2017 yılında varılan anlaşmaya dayanan Rusya-ABD uzlaşısı, Suriye’nin güneyinden İran ve Hizbullah’ın çekilmesini ve Rusya ile rejim güçlerinin bu bölgelerde operasyon başlatmasını öngörmektedir. Anlaşılan Moskova İran’ı Suriye’nin güneyinden çekilmeye ikna edememiş ve Deraa’ya yapılacak operasyonların sadece Rusya ile rejim güçleri tarafından gerçekleştirilmesi konusunda da Tahran ile bir anlaşma sağlayamamıştır. Bu anlamda Abu-Kemal’de İran milislerine yönelik yapılan hava saldırıları, İran’a İsrail sınırından çekilmesi için bir uyarı niteliği taşıyor olabilir.
Suriye’nin güney çatışmasızlık bölgesinin Rusya tarafından kontrol altına alınması Moskova için büyük önem taşımaktadır. Rusya bu planını hayata geçirebilirse Suriye’nin güney sınırında uzun vadeli askerî varlığı ABD ve İsrail tarafından da kabul görecektir. İran’ın bölgeden çekilmemesi ise Rusya’nın ABD ve İsrail’le sağladığı uzlaşıyı işlevsiz kılacağı gibi 4. çatışmasızlık bölgesine dâhil olan Deraa ve Kuneytra’ya başlatılan operasyonlara Rusya’nın katılımının ertelenmesine de neden olmaktadır. Rusya, İran’ın gönüllü olarak bölgeyi terk etmesini istemekte aksi taktirde Suriye’nin güney sınırlarına ilişkin ABD’yle gerçekleştirdiği uzlaşıdan elde edeceği kazanımları kaybetme riskini öngörmektedir. Eğer Rusya, Devrim Muhafızları Ordusunu bölgeden çekilmeye ikna edemezse Rusya’nın önünde iki seçenek bulunmaktadır. Bunlardan ilki, Deraa ve Kuneytra operasyonlarına Devrim Muhafızları Ordusuyla beraber katılmaktır. Bu durum İsrail’in tepkisine yol açacağından, İsrail’in Devrim Muhafızları Ordusuna yönelik düzenleyeceği hava operasyonlarında Rus birliklerini hedef alma ve Rusya ile İsrail’in karşı karşıya gelme riskini artıracaktır. İkinci seçenek, İsrail saldırılarından kaçınmak amacıyla Rusya’nın operasyonlara dâhil olmamasıdır. Ancak bu durumda Rusya, İran’ın İsrail sınırında daha güçlenmesine olanak sağladığı gibi kendisi de alan kaybedecektir. Anlaşılan Rusya şimdilik operasyonlarda yer almayarak İran’a bölgeden çekilmesi için bir zaman tanımaktadır. Bilindiği gibi İran, Suriye’de kalıcı olmanın yollarını aramaktadır. Ayrıca İran, Suriye’nin güney bölgesinde elde ettiği kazanımları korumak istemekle birlikte Deraa ve Kuneytra’ya yapılacak operasyonların Rusya, ABD ve İsrail çıkarlarına hizmet etmesini de istememektedir. Böyle bir durum Hizbullah ile birlikte Devrim Muhafızlarına bağlı diğer milis güçlerin Suriye’nin güneyinden çıkarılması ve 100 bine yakın silahlı milisin ülkenin orta bölgelerine sıkışıp kalması gibi stratejik kayıplara yol açabilir. Ayrıca İran’ın mevzi kaybetmesi Rusya ve uluslararası toplum nezdinde pazarlık gücünü zayıflatacaktır. Dolayısıyla Devrim Muhafızları Ordusu, değişik yöntemlerle bölgede kalmanın yollarını arayacaktır.

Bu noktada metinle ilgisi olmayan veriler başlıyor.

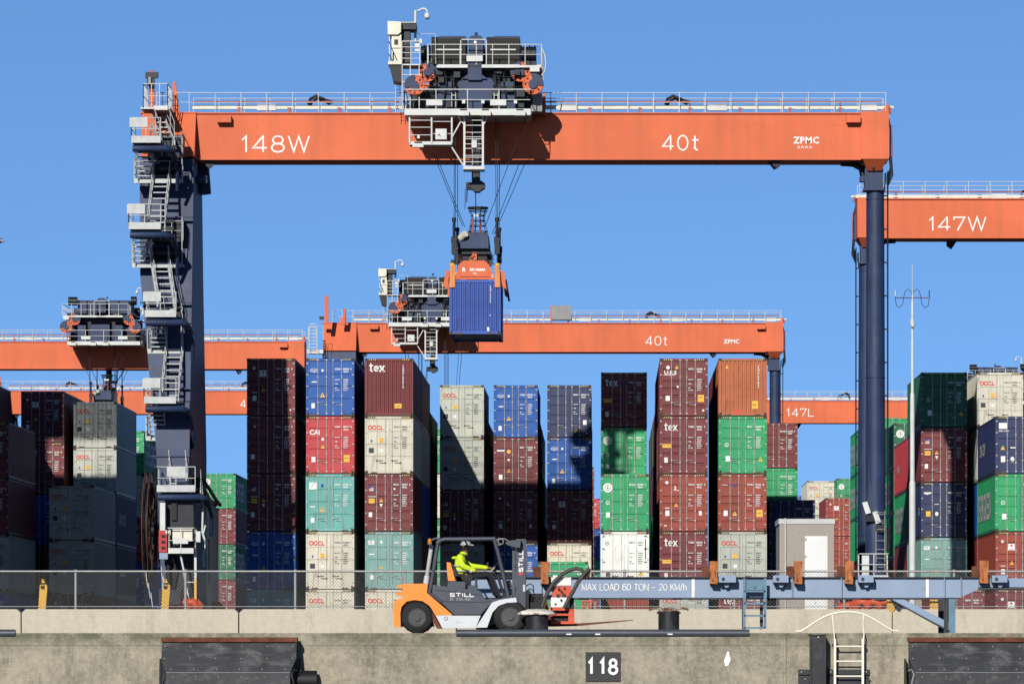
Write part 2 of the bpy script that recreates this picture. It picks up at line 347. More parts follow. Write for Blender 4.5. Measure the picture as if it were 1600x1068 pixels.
# ---------------------------------------------------------------- ground, quay
g=MB(); g.box(-900,900,124.0,4000,-.3,0.0); tag(g.build('ground',M['asphalt']),kind='structure')
g=MB(); g.box(-900,900,-400,123.4,-4.4,-4.0); tag(g.build('water',M['water']),kind='structure')
QY=123.5
q=MB()
x0,x1=X_(-400,QY),X_(1228,QY)
q.box(x0,x1,QY,124.6,-4.5,0.004); q.box(X_(1232.5,QY),X_(2300,QY),QY,124.6,-4.5,0.004)
q.box(X_(1227,QY),X_(1234,QY),QY+.05,124.5,-4.5,-.02)
q.box(X_(1218,QY),X_(1224,QY),QY-.012,QY,-4.5,-.03)
for a,b in ((-400,1217),(1240,2300)): q.box(X_(a,QY),X_(b,QY),QY-.015,QY,-.30,-.02)       # slightly proud coping band
tag(q.build('quay_wall',M['quay']),'weathered concrete quay wall with a mossy top edge and a vertical joint','quay wall')
# ---------------------------------------------------------------- containers
def cmat(name,col,rough=.5,dirt=RUST,damt=.45): return node_mat(name,col,rough,var=.10,vs=1.1,dirt=dirt,damt=damt,dscale=(4.5,4.5,.9),dthr=(.57,.70),rand=.10,spec=.2,bump=.5,bs=1.7)
CM={'maroon':cmat('maroon_paint',(0.20,0.038,0.042)),'redmaroon':cmat('red_brown_paint',(0.34,0.065,0.042)),'red':cmat('bright_red_paint',(0.60,0.06,0.07)),
 'blue':cmat('blue_paint',(0.015,0.105,0.42)),'navy':cmat('navy_paint',(0.028,0.042,0.12)),'green':cmat('green_paint',(0.03,0.37,0.14)),'dgreen':cmat('dark_green_paint',(0.02,0.16,0.075)),
 'teal':cmat('teal_paint',(0.17,0.50,0.46)),'sage':cmat('grey_teal_paint',(0.22,0.42,0.38)),'oo':cmat('pale_grey_paint',(0.54,0.56,0.48),damt=.35),'cream':cmat('cream_paint',(0.74,0.70,0.57),damt=.5),
 'white':cmat('reefer_white',(.92,.92,.85),damt=.5),'brown':cmat('orange_brown_paint',(0.50,0.15,0.065)),'cobalt':cmat('cobalt_blue_paint',(0.04,0.10,0.42),damt=.7)}
SEAM=node_mat('door_seal',(0.02,0.02,0.02),.8); CAST=node_mat('casting_steel',(0.12,0.075,0.055),.7,var=.4,vs=8)
BARL=node_mat('bar_pale',(0.55,0.54,0.51),.5,var=.2,vs=8,dirt=RUST,damt=.5)
HZ=[node_mat('hazard_yellow',(0.65,0.52,0.22),.6),node_mat('hazard_black',(0.02,0.02,0.02),.6)]
WD=2.438
CACHE={}
def cached(key,fn):
    if key not in CACHE: CACHE[key]=fn()
    return CACHE[key]
def mesh_of(mb,name,mats):
    o=mb.build(name,mats); me=o.data; bpy.data.objects.remove(o); return me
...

Sonuç olarak özellikle 2015 yılından itibaren Suriye iç savaşında ittifak ilişkisi geliştirmiş olan Rusya ile İran arasında çıkar çatışması her geçen gün daha da belirgin hâle gelmektedir. Bu çatışmanın belirgin hale gelmesi ilerleyen zamanlarda İran’ın kendisine karşı artacak olan uluslararası baskılarda Rusya’nın desteğini kaybetmesine yol açacaktır.